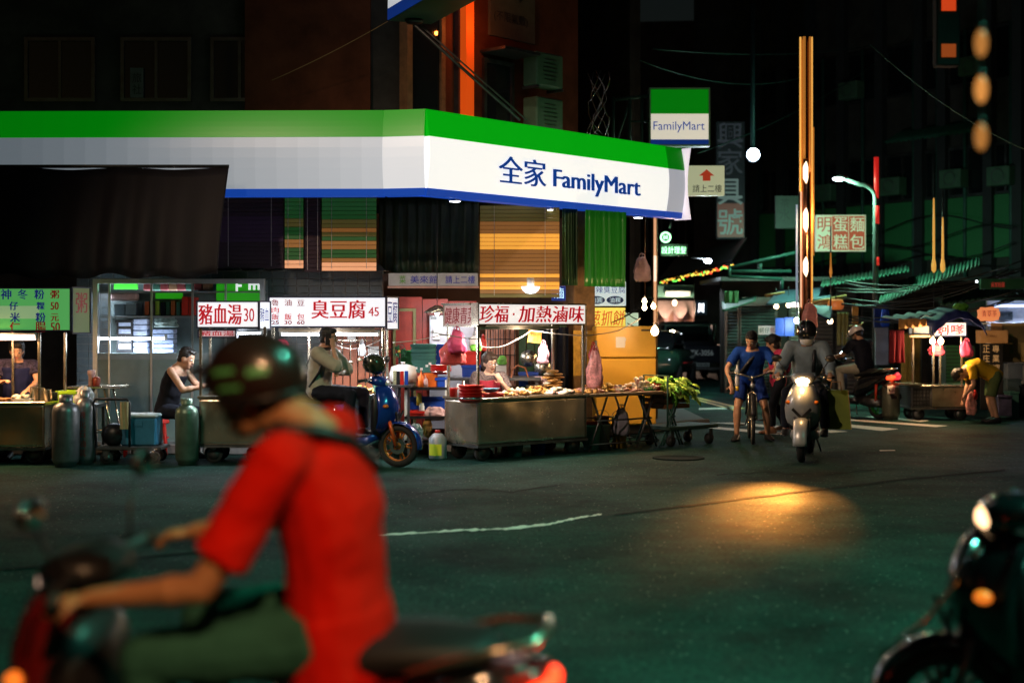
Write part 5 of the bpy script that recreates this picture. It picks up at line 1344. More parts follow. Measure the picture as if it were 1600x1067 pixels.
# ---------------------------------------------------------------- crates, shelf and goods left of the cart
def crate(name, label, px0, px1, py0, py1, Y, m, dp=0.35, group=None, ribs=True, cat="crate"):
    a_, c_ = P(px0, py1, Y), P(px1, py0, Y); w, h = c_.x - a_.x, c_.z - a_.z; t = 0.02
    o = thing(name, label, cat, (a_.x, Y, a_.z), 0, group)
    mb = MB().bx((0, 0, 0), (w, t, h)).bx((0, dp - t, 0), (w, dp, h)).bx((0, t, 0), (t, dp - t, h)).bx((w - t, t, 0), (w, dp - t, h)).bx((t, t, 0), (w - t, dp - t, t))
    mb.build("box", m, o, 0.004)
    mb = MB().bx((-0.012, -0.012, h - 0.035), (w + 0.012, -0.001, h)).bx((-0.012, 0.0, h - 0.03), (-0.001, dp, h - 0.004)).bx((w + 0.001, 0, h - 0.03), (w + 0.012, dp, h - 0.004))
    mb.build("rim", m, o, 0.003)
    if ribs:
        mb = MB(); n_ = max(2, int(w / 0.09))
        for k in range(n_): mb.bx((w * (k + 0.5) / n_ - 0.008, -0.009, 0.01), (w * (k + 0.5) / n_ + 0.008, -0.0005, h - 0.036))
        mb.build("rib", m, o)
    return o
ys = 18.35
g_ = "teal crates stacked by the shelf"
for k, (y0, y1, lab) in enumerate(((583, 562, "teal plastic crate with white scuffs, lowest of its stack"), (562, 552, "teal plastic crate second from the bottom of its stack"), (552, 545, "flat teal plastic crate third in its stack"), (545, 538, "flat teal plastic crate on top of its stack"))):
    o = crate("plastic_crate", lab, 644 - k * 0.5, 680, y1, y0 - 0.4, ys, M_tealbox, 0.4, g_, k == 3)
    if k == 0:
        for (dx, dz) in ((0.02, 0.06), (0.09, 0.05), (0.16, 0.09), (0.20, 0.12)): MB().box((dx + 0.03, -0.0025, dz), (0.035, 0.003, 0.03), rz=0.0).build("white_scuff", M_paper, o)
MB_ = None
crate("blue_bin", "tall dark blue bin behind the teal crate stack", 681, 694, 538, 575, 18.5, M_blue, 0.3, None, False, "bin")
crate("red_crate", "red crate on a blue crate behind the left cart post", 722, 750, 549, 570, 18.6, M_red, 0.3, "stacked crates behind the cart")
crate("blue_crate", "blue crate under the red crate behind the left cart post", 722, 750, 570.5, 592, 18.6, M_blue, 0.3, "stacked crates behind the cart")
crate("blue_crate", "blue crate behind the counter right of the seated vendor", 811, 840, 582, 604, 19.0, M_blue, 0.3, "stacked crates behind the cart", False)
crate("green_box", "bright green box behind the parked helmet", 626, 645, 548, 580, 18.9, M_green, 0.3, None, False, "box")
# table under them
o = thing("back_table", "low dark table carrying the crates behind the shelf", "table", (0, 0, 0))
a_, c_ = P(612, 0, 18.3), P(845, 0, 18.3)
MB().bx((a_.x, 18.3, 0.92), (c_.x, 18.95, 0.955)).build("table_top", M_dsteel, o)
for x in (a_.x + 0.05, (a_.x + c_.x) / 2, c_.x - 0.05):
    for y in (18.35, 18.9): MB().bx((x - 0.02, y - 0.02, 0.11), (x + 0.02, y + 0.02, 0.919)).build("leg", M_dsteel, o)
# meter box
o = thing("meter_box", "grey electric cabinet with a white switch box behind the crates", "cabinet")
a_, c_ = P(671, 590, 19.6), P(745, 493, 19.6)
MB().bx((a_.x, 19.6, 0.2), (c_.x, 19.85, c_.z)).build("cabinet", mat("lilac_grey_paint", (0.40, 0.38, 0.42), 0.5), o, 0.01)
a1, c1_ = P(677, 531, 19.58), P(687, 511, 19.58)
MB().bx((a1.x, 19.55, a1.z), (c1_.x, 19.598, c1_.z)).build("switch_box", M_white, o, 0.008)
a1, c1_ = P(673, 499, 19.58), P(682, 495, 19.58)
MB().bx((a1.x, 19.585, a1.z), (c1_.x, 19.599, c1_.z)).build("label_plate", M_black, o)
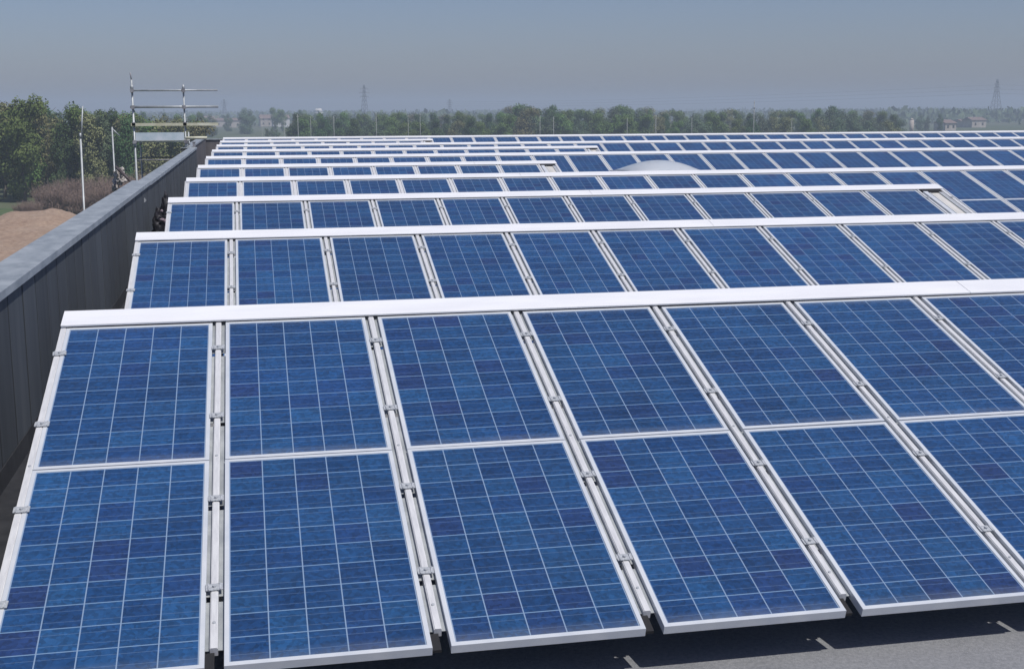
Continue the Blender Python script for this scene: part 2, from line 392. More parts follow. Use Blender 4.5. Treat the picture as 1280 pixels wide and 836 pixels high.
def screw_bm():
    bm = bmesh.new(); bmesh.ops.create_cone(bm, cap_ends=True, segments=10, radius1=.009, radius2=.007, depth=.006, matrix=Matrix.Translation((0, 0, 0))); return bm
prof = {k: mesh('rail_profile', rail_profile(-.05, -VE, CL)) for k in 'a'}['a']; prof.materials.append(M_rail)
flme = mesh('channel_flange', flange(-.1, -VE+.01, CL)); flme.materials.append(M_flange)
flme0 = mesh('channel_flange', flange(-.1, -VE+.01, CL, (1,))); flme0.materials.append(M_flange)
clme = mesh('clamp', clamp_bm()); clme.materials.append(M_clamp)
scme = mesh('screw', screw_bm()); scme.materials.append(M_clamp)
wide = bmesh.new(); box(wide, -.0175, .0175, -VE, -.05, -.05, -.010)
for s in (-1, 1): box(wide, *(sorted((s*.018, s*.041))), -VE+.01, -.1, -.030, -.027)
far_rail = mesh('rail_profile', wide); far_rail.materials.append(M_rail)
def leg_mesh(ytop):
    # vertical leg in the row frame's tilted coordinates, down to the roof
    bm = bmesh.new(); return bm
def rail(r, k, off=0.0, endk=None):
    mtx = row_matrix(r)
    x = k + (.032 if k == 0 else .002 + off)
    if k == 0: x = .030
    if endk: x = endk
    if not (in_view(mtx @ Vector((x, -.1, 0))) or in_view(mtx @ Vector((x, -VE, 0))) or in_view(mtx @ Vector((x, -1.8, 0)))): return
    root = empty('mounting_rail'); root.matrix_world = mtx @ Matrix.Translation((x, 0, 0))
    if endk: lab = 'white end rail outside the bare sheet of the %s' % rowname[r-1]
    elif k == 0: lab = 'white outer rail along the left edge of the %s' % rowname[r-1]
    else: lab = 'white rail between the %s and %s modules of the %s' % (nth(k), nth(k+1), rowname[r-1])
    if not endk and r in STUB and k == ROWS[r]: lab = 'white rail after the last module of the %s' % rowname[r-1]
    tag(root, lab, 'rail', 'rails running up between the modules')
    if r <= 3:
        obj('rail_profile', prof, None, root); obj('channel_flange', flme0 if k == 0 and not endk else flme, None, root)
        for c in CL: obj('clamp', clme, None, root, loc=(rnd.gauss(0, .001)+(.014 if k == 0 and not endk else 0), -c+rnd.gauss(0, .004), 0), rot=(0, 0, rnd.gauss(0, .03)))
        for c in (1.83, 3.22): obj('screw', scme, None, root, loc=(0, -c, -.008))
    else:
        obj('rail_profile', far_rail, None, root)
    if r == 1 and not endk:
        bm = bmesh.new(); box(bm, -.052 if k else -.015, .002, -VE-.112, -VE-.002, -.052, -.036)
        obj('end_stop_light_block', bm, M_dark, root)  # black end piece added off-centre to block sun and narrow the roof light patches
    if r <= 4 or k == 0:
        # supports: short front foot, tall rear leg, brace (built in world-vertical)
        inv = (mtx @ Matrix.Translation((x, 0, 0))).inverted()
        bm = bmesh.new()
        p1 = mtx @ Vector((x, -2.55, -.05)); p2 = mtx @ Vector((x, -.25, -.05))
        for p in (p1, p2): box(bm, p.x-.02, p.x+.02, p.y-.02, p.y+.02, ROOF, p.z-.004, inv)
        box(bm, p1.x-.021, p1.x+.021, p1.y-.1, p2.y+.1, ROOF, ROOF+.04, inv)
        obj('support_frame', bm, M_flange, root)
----
● TO DO
Everything from the line with "Continue the Blender" through the line with "flme = mesh('channel_flange', flange(-.1, -VE+.01, CL));", both ends included, should be repeated exactly; nothing else should appear.

● EXERCISE OUTPUT
Continue the Blender Python script for this scene: part 2, from line 392. More parts follow. Use Blender 4.5. Treat the picture as 1280 pixels wide and 836 pixels high.
def screw_bm():
    bm = bmesh.new(); bmesh.ops.create_cone(bm, cap_ends=True, segments=10, radius1=.009, radius2=.007, depth=.006, matrix=Matrix.Translation((0, 0, 0))); return bm
prof = {k: mesh('rail_profile', rail_profile(-.05, -VE, CL)) for k in 'a'}['a']; prof.materials.append(M_rail)
flme = mesh('channel_flange', flange(-.1, -VE+.01, CL)); flme.materials.append(M_flange)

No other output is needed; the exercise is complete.